*WHAT YOU SHOULD DO:* Take the listing from its first line through the line that contains "bm, m_boot, A)" and please retype those lines exactly, leaving out the pictures.

*DATASET EXTRACT:*
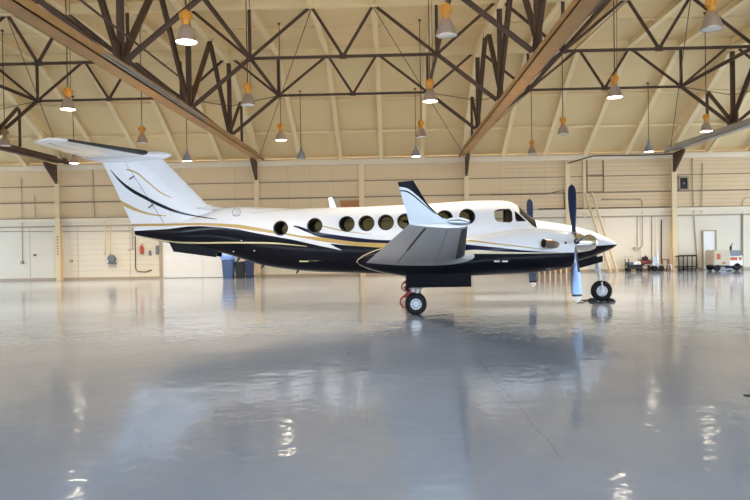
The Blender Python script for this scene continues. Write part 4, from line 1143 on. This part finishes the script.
# wiper / probe on the nose
bm = BM(); tube(bm, [UP(534, 219, .1), UP(542, 221.0, .1)], .012, 6); link('wiper_arm', bm, m_boot, A)

# chocks at the nose wheel
wn = PO + Matrix.Rotation(PYAW, 3, 'Z') @ Vector((nw.x, 0, 0))
for d, lb in ((-1, 'black rubber wheel chock behind the nose wheel'), (1, 'black rubber wheel chock in front of the nose wheel')):
    t = empty('wheel_chock', (wn.x + d*.225, wn.y, 0), PYAW); tag(t, lb, 'wheel chock', 'nose wheel chocks')
    bm = BM(); prism(bm, [(-.10, -.16, 0), (.10, -.16, 0), (.04, -.16, .075), (-.04, -.16, .075)], (0, .32, 0)); link('chock_wedge', bm, m_chock, t)
    bm = BM(); tube(bm, [(0, -.165, .045), (0, -.19, .05), (0, -.19, .03)], .010, 6); link('rope_loop', bm, m_boot, t)
p0_, p1_ = onfloor(577, 301.5), onfloor(594, 300.5)
bm = BM(); tube(bm, [(p0_.x, p0_.y, .03), (p0_.x+.12, p0_.y-.03, .035), (p0_.x+.2, p0_.y+.03, .02), ((p0_.x+p1_.x)/2, p1_.y, .012), (p1_.x, p1_.y, .03)], .018, 6)
tag(link('chock_rope', bm, mat('rope_brown', (.13, .08, .03), .8), smooth=True), 'short brown rope on the floor leading to the nose wheel chock', 'rope')
# a scrap on the floor at the right edge
p = onfloor(748, 396); bm = BM(); box(bm, p.x-.03, p.x+.05, p.y-.03, p.y+.03, 0, .012)
tag(link('floor_scrap', bm, m_blk), 'tiny dark scrap on the floor at the right edge', 'scrap')

# ================================================================== LIGHT
w = bpy.data.worlds.new('daylight'); S.world = w; w.use_nodes = True
bg = w.node_tree.nodes['Background']; bg.inputs[0].default_value = (.70, .84, 1.0, 1); bg.inputs[1].default_value = 7.0
sun = bpy.data.lights.new('sun', 'SUN'); sun.energy = 8.0; sun.angle = .02; sun.color = (1, .94, .84)
so = bpy.data.objects.new('sun', sun); COL.objects.link(so)
so.rotation_euler = Vector((.25, .62, -1)).to_track_quat('-Z', 'Y').to_euler()
def portal(name, loc, rot, sx, sy):
    ld = bpy.data.lights.new(name, 'AREA'); ld.shape = 'RECTANGLE'; ld.size = sx; ld.size_y = sy
    ld.cycles.is_portal = True
    o = bpy.data.objects.new(name, ld); COL.objects.link(o); o.location = loc; o.rotation_euler = rot
portal('door_daylight', ((XL+XR)/2, YF, 5.55), (PI/2, 0, 0), XR-XL, 3.3)
portal('left_door_daylight', (XL, 29.65, 1.6), (PI/2, 0, -PI/2), 4.3, 3.2)
portal('right_door_daylight', (XR, 25.5, 2.4), (PI/2, 0, PI/2), 11, 4.8)

S.view_settings.view_transform = 'Standard'
S.view_settings.look = 'None'
S.view_settings.gamma = 1
S.view_settings.use_curve_mapping = False
S.view_settings.exposure = 0.95
S.cycles.use_denoising = True
S.cycles.max_bounces = 10
S.cycles.diffuse_bounces = 6
S.cycles.transparent_max_bounces = 12
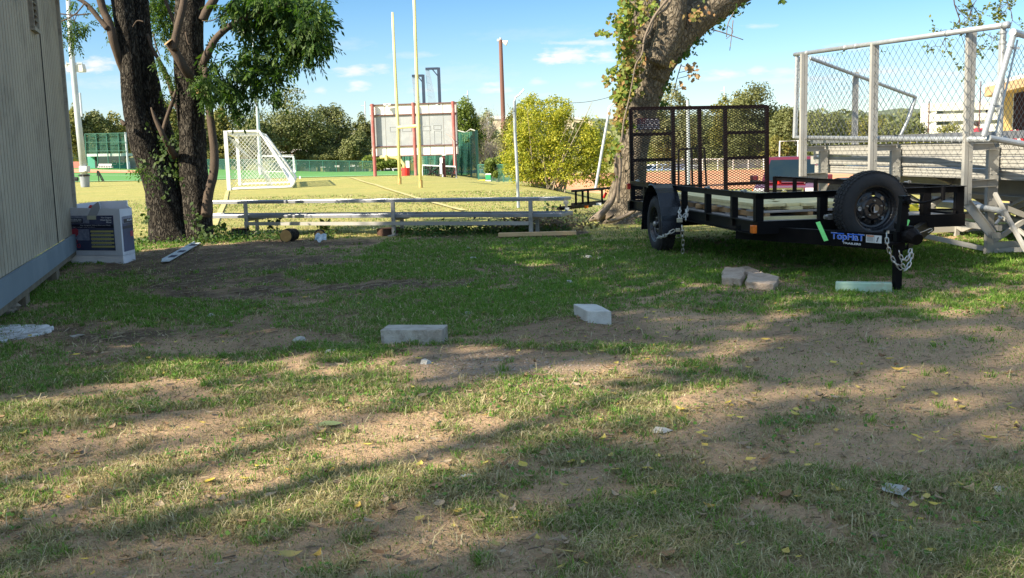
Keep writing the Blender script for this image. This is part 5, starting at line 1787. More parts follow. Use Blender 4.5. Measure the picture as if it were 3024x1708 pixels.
    mb.box(a2 + ux * W2 * .55 + ZU * .034 + nf * .0022, (.0012, .001, .062), ux, nf)
    mb.prism([a2 + ux * W2 * q[0] + ZU * q[1] + nf * .0022 for q in ((.66, .015), (.74, .012), (.84, .05), (.80, .056), (.72, .045), (.72, .03))], nf * .001)
    mk('warning_print', mb, MAT('warning_ink', (.10, .11, .12), rough=.6), parent=st)

    # safety chains hanging from the tongue around the jack
    mb = MB()
    A = P(2618, 690, 8.52); B = P(2700, 745, 8.50)
    chain_part('safety_chain', root, cat([A, P(2620, 722, 8.5), P(2634, 762, 8.5), P(2655, 790, 8.48), P(2670, 800, 8.47)], 8), .042, .005, .013)
    chain_part('safety_chain', root, cat([P(2672, 800, 8.46), P(2685, 785, 8.47), P(2692, 755, 8.5), P(2694, 725, 8.55)], 8), .042, .005, .013)
    chain_part('safety_chain', root, cat([P(2655, 742, 8.44), P(2662, 765, 8.44), P(2672, 772, 8.44), P(2682, 758, 8.46), P(2690, 735, 8.5)], 6), .040, .0045, .012)
    chain_part('safety_chain', root, cat([P(2662, 770, 8.45), P(2665, 788, 8.45), P(2674, 798, 8.45)], 5), .036, .005, .014)
    mb.lathe(P(2622, 686, 8.55), ZU, [(-.012, .014), (.012, .014)], 6); mk('chain_bolt', mb, M_CHAIN, parent=root)
    # two lime webbing tails
    for (p, q) in (((2415, 656, 9.42), (2440, 712, 9.32)), ((2684, 650, 8.95), (2673, 682, 8.9))):
        mb = MB(); a_, b_2 = P(*p), P(*q); mb.beam(a_, b_2, .042 if p[0] < 2500 else .02, .004, up=-TV); mk('tie_down_strap', mb, M_STRAP, parent=root)


build_trailer()


def build_padlock_chain():
    c = TP(-.28, 2.78, .345)
    top = P(2023, 640, 11.95)
    root = thing('lock_chain', 'zinc chain and padlocks looped between the trailer wheel and its side rail', 'chain', (top.x, top.y, .3))
    mb = MB(); Y = 11.7
    chain_part('chain_run', root, cat([P(1943, 702, Y - .0), P(1958, 699, Y - .15), P(1975, 690, Y - .2), P(1998, 676, Y - .2)], 8), .052, .006, .016)
    chain_part('chain_run', root, cat([P(2014, 668, Y - .2), P(2016, 700, Y - .2), P(2018, 742, Y - .15), P(2016, 748, Y - .15), P(2010, 749, Y - .1)], 8), .056, .006, .017)
    chain_part('chain_run', root, cat([P(2009, 615, Y), P(2006, 632, Y - .1), P(2010, 645, Y - .15)], 6), .046, .006, .015)
    chain_part('chain_run', root, cat([P(2031, 612, Y), P(2026, 630, Y - .1), P(2014, 648, Y - .15)], 6), .046, .006, .015)
    chain_part('chain_run', root, cat([P(2028, 622, Y - .05), P(2026, 645, Y - .12), P(2023, 662, Y - .15)], 6), .046, .006, .015)
    for (px, py, s) in ((2007, 651, 1), (2002, 680, .8)):
        mb = MB(); p = P(px, py, Y - .22)
        mb.box(p, (.065 * s, .028, .050 * s), TU, TV); mk('padlock', mb, MAT('brass_padlock', (.55, .50, .38), (.4, .36, .28), scale=20, rough=.4, metal=.6), parent=root, bevel=.006)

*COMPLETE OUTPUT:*
The Blender Python script for this scene continues. Write part 4, from line 1143 on. This part finishes the script.
# wiper / probe on the nose
bm = BM(); tube(bm, [UP(534, 219, .1), UP(542, 221.0, .1)], .012, 6); link('wiper_arm', bm, m_boot, A)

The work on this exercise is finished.